O in dubio pro reo é um princípio do Direito cristalino que significa, literalmente, o seguinte: havendo dúvida, decide-se [uma ação judicial] em favor do réu. É um princípio para garantir, tanto quanto possível, que ninguém seja punido injustamente. No entanto, no Brasil, parece que as coisas mais óbvias passam longe do senso comum das pessoas que detêm a autoridade.
Demonstrar o óbvio é uma tarefa demasiadamente ingrata porque, segundo a boa filosofia, o que é evidente não é passível de demonstração. Prova-se o que não é evidente; o evidente, aceita-se. O raciocínio existe para as pessoas que têm apreço pela razão humana, de modo que é dificílimo demonstrar um raciocínio qualquer para pessoas que aceitam premissas e/ou conclusões irracionais.
Da premissa latina supracitada (que, ao que me consta, não foi (ainda) contestada por ninguém) segue-se, entre outras coisas, que uma determinada lei (justa ou injusta; passemos ao largo desta problemática por enquanto) em desfavor de uma pessoa ou de um grupo de pessoas, ainda em julgamento, não pode ser aplicada, enquanto não for aprovada, às pessoas ou ao grupo de pessoas que ela punirá caso seja aprovada, porque, se ela ainda não foi julgada, não se pode saber com certeza (e, portanto, há dúvida sobre) se ela será aprovada ou não. A repetição maçante é necessária à enfadonha tarefa de argumentar sobre o óbvio.

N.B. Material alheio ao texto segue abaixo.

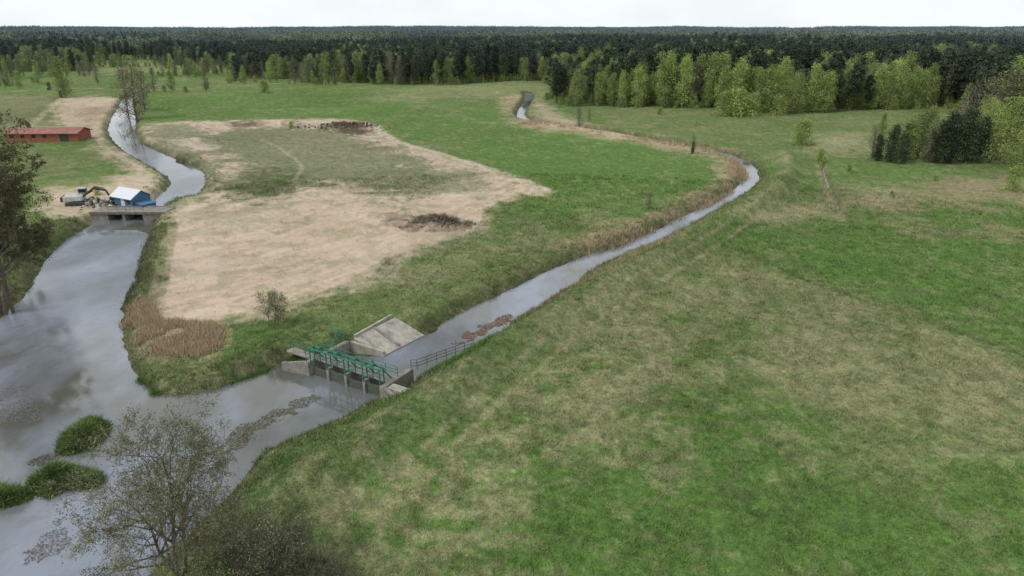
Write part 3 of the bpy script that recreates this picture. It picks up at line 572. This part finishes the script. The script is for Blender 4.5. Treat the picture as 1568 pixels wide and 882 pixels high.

No Brasil, entretanto, as coisas não funcionam assim. As coisas que estão ainda sendo julgadas são, amiúde, aplicadas como se já fossem cláusulas pétreas constitucionais. Um exemplo “saído do forno” desta aberração jurídica é a notícia que foi publicada ontem n’ O Globo Online, segundo a qual uma mulher em Ribeirão Preto foi autorizada a abortar uma criança anencéfala no quarto mês de gestação. Considerando que este tipo de aborto ainda está sendo discutido no Supremo Tribunal Federal, nada justifica que a Justiça de Ribeirão Preto tenha autorizado o assassinato da criança deficiente antes do STF dizer se é permitido ou não assassinar crianças deficientes.
Com relação ao aborto, entretanto, aquilo que é irracional (a aplicação de dispositivos jurídicos enquanto eles ainda estão sendo discutidos) revela-se um refinado plano de transformação da sociedade “na marra”, na medida em que o cínico descumprimento da lei transforma-se em motivo para se debater a lei e em lobby para ser utilizado a favor da mudança da legislação. Assim, por exemplo, o aborto é crime no Brasil, ponto. No entanto, é praticado, mesmo sendo crime, quer de maneira clandestina (que os poderes públicos coibem de maneira ineficiente), quer institucionalizado de maneira cínica pelo Estado (o famoso caso do inexistente aborto legal), e então – voilà! – os abortistas de todos os naipes “argumentam” a favor da mudança da lei com base no descumprimento da lei. É óbvio que isto é um raciocínio estúpido; mas quem disse que os abortistas são criaturas racionais?
A mesma técnica está sendo usada agora para o caso dos abortos dos anencéfalos, com as instâncias inferiores da Justiça concedendo pareceres favoráveis ao assassinato de crianças que ainda está em julgamento no Supremo. Não é (somente) irracionalismo, é tática deliberada de forçar o sistema jurídico a ser alterado. Se o carro consegue andar na frente dos bois, então para quê servem os ruminantes? Para manter a aparência de carroça, e mais nada. Quando as aparências não forem mais necessárias, o churrasco será marcado. Se o Supremo permite bovinamente que as instâncias inferiores da Justiça “antecipem-se” a ele, cedo ou tarde vai chegar a hora do abate. E aí estaremos tão no fundo do poço que eu não faço idéia de quando voltaremos a ver a luz do sol.
P.S.: Em Pernambuco, o aborto eugênico já tem jurisprudência. Kyrie, eleison.